What can I say, I don't like me or anyone else being called a moron for liking Bitcoins. Like I said, if people resort to mockery it clearly shows they don't have an open mind about the subject.
I was (and remain) a believer in scarce metals like gold and silver to secure wealth from the constant inflation of national currencies. As such, I was very skeptical to Bitcoin when I first heard about it, because it's not a "physical", tangible commodity. I hold no stakes in Bitcoins, since I only started reading about them a few days ago (I have plenty of free time). I've made no investments yet, except testing my luck generating bitcoins in a "mining pool" which clearly isn't worth it anymore (I got the equivalent of ~0.03$ by mining for 2 days).
The success of a currency depends 1. On its properties, and 2. On public acceptance.

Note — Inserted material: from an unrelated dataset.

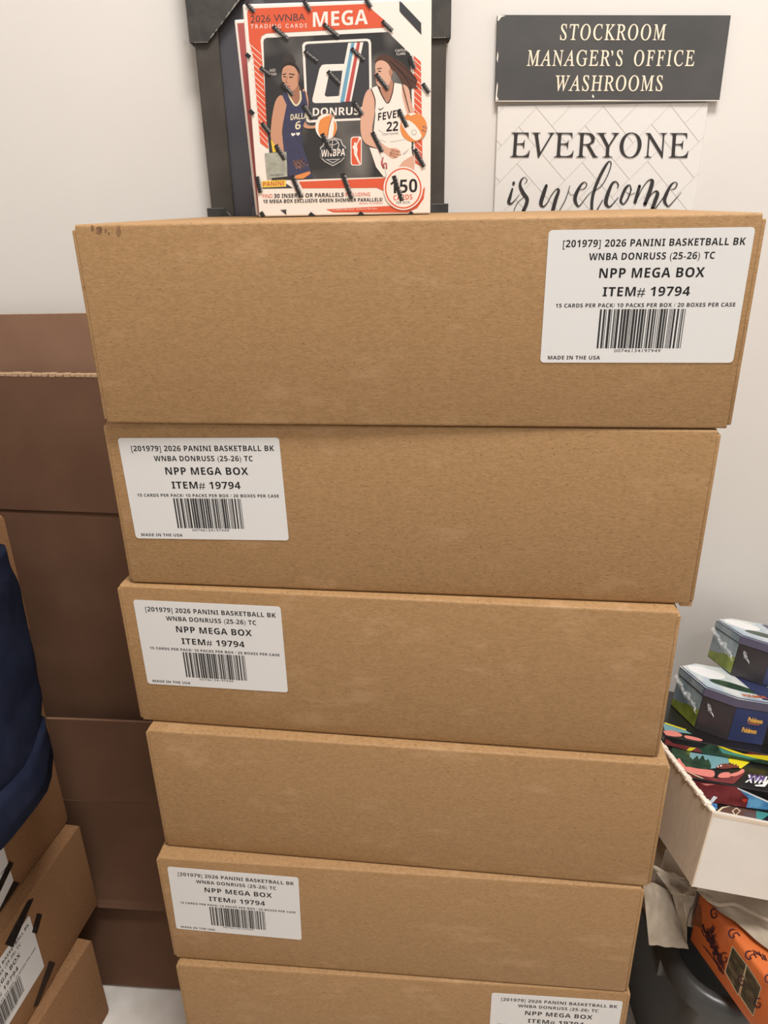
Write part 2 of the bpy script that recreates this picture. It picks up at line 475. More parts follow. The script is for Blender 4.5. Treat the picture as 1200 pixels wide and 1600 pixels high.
sheet(mb, [(0.763, f0.z - 0.004), (0.768, f0.z + 0.001), (0.774, f0.z + 0.012), (0.784, f0.z + 0.06), (0.791, f1.z)], -0.53, -0.265, radians(-4.5), XC, t=0.004, edge=BROWN2)
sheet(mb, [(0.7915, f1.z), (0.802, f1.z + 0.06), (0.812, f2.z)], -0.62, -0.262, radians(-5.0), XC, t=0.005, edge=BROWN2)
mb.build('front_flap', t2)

# ------------------------------------------------------------------ wall hangings
DSIGN = noisy('charcoal_painted_board', (74, 73, 72), (82, 80, 78), 25, rough=0.55, spec=0.3)
CREAM = mat('cream_lettering', (236, 220, 196), 0.6, 0.2)
WORN = mat('worn_white_edge', (226, 218, 208), 0.7)
ys = YW - 0.007
sg = thing('wall_sign', 'charcoal board sign with cream STOCKROOM lettering on the white wall', 'sign')
q = [aty(778, 23.3, ys), aty(1142, 24, ys), aty(1124, 157.3, ys), aty(774, 157.3, ys)]
mb = MB(); mb.slab([(v.x, ys, v.z) for v in q], (0, YW - ys, 0), DSIGN); mb.build('board', sg)
mb = MB()
fn = lambda x, y: tuple(aty(x, y, ys - 0.0004))
def ms(s, base): return ''.join(chr(base + ord(c) - 65) if c.isalpha() and c.isascii() else c for c in s)
SER = max(p[1] for p in glyphs(ms('H', 0x1D400))[0])
def sline(mb, s, p0, p1, up, f, m, offset=0.0, base=0x1D400, shear=0.0, space=1.02):
    """upright serif line: each letter placed in turn"""
    text(mb, ms(s, base), p0, p1, up, f, m, offset=offset, cap=SER, shear=shear, space=space)
sline(mb, 'STOCKROOM', (874.5, 62.3), (1039, 62.6), (2.4, -23.8), fn, CREAM, 0.008, 0x1D434, -0.25, 1.2)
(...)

The first aspect facilitates the second, unless force is involved. It's well known that Dollars and other fiat currencies would be worthless if they didn't have a government enforcing them, because they lack the properties of ideal currencies like gold, the most important property being
scarcity.
There are only two ways to guarantee scarcity for a virtual commodity: Through responsible central production of the currency by a single company, or through decentralized "mining" activity that requires work to be done for Bitcoins to come into existence. The Bitcoin creator chose the latter approach, which I think is a stroke of genius on his part since it simulates the work needed to mine scarce metals.

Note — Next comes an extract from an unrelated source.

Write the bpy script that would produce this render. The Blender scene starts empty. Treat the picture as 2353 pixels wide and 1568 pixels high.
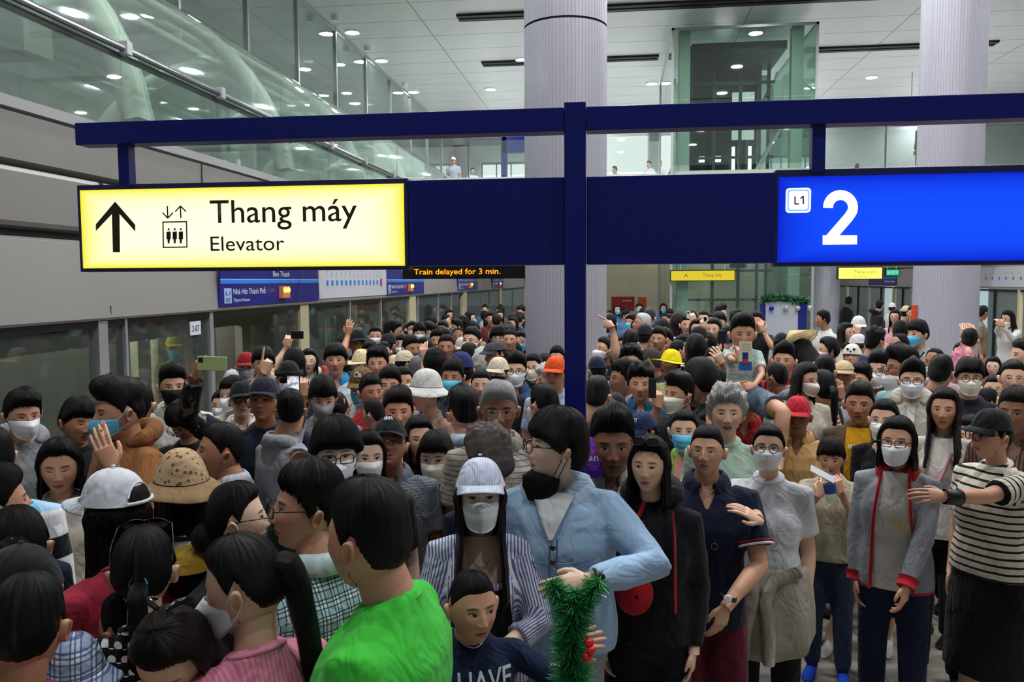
import bpy, bmesh, math, random
import numpy as np
from mathutils import Vector, Matrix

# ---------------------------------------------------------------- camera, world, light, exposure
SC = bpy.context.scene
COL = SC.collection
F_PX = 1900.0; IW, IH = 2353, 1568; CZ = 2.3
def Rz(a): c, s = math.cos(a), math.sin(a); return np.array([[c, -s, 0], [s, c, 0], [0, 0, 1.0]])
def Rx(a): c, s = math.cos(a), math.sin(a); return np.array([[1.0, 0, 0], [0, c, -s], [0, s, c]])
def Ry(a): c, s = math.cos(a), math.sin(a); return np.array([[c, 0, s], [0, 1.0, 0], [-s, 0, c]])
CR = Rz(math.radians(7.2)) @ Rx(math.pi / 2 - math.radians(4.18)) @ Rz(-0.006)
CC = np.array([0, 0, CZ])
cam_d = bpy.data.cameras.new('camera'); cam = bpy.data.objects.new('camera', cam_d); COL.objects.link(cam)
cam_d.sensor_width = 36; cam_d.lens = F_PX / IW * 36; cam_d.clip_start = 0.05; cam_d.clip_end = 300
M4 = Matrix.Identity(4)
for i in range(3):
    for j in range(3): M4[i][j] = CR[i][j]
M4.translation = Vector(CC)
cam.matrix_world = M4
SC.camera = cam
SC.view_settings.view_transform = 'Standard'; SC.view_settings.look = 'None'
SC.view_settings.exposure = 0.0; SC.view_settings.gamma = 1.0; SC.view_settings.use_curve_mapping = False
w = bpy.data.worlds.new('world'); SC.world = w; w.use_nodes = True
w.node_tree.nodes['Background'].inputs[0].default_value = (0.80, 0.90, 1.0, 1)
w.node_tree.nodes['Background'].inputs[1].default_value = 0.16
def area(name, loc, size, power, col=(1, 1, 1), rot=(0, 0, 0), spread=180):
    d = bpy.data.lights.new(name, 'AREA'); d.shape = 'RECTANGLE'; d.size, d.size_y = size; d.energy = power; d.color = col
    d.spread = math.radians(spread)
    o = bpy.data.objects.new(name, d); o.location = loc; o.rotation_euler = rot; COL.objects.link(o); return o
# the atrium's ceiling lighting over the platform: banks of luminaires in the white ceiling
def lamp(name, x, y, z, power, r=.17, col=(0.97, 0.98, 1)):
    d = bpy.data.lights.new(name, 'AREA'); d.shape = 'DISK'; d.size = 2 * r; d.energy = power; d.color = col; d.spread = math.radians(165)
    o = bpy.data.objects.new(name, d); o.location = (x, y, z); COL.objects.link(o)
for y_, pw_ in ((1.2, 85), (5.0, 120), (8.6, 130), (12.2, 130), (15.8, 125), (19.2, 110)):
    for x_ in (-3.2, .2, 3.6, 7.2): lamp('ceiling_downlight', x_, y_, 8.72, pw_)
for y_ in (24.6, 29.5, 34.5):
    for x_ in (-5, -1, 3, 7.5, 12): lamp('concourse_downlight', x_, y_, 8.72, 130)
area('lower_ceiling_bank', (3, 30, 4.1), (10, 10), 330, (1.0, 0.97, 0.9))
area('lower_ceiling_bank', (-2, 40, 4.1), (3, 20), 160, (1.0, 0.97, 0.9))
area('vault_fill_light', (-8.6, 14, 6.85), (0.25, 26), 300, (0.9, 1.0, 0.95))  # added light that brightens the vault ribs and concrete, no fixture behind it
for y_ in (18, 24, 30):
    for x_ in (-9, -12.5): lamp('left_hall_downlight', x_, y_, 8.78, 60)

# ---------------------------------------------------------------- projection helpers (measured camera)
def ray(px, py): return CR @ np.array([(px - IW / 2) / F_PX, -(py - IH / 2) / F_PX, -1.0])
def atd(px, py, d): return CC + ray(px, py) * d
def onX(px, py, X): r = ray(px, py); return CC + r * (X / r[0])
def onY(px, py, Y): r = ray(px, py); return CC + r * (Y / r[1])
def onZ(px, py, Z): r = ray(px, py); return CC + r * ((Z - CZ) / r[2])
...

Who cares if some people made more Bitcoins because they were earlier adopters? It's always the early adopters that rake in the cash, because they are the biggest risk takers. Bitcoins probably weren't worth the electricity they took to produce, even back when it was easy to produce them. They were essentially worthless compared to the dollar. The value raised as
adoption increased, and the miners were rewarded for their investment. This is in no way a scam, it's just basic economics.
There is clear demand for Bitcoins from several audiences who aren't interested in it just as an investment. As long as these people continue to use Bitcoins to facilitate trade, it will continue to have value on the market, and exchange services like Mt. Gox will continue to exist. As long as they exist, companies like GoG that (presumably) want to store their wealth in "real" currencies, will be able to do so while accepting payment with Bitcoins.
And no, gold isn't popular just because it's yellow and shiny, or for its industrial uses. Up until the last century, there wasn't much use for gold beyond decoration, but it was popular as a currency since long before that. The properties that make it popular are that it's easily identifiable and a scarce commodity. Bitcoins have both of these properties. In addition to that, it's cheaper to transfer than actual gold for long distances, which is an upside.
It seems to me that Bitcoins have all the properties that a successful physical currency should have, except in virtual form. It's basically got the "properties" aspect nailed down. Whether it becomes successful in the end depends entirely on popular opinion.
And no, I don't think Bitcoins are perfect. The downsides may be unforeseen technical details relating to security, and the total supply of bitcoins may not be sufficient if everyone starts using it (though it's divisible to 8 decimal places). Because destroyed Bitcoins never reappear, Bitcoins may become subject to unwanted deflation, which while increasing value of the currency may decrease its practicality for small payments. In the event that Bitcoins become popular and these flaws expose themselves, another virtual currency could be developed that irons out the flaws of the first. It's like any new technology.
Edit: Also, Bitcoins are (or used to be) in a bubble for the last few weeks due to increased investor speculation. Bitcoins are highly volatile at the moment because it's new and used by few people as of yet. It's received lots of publicity in the last month alone, which can account for the bubble it's been in. The exchange rates will stabilize with time.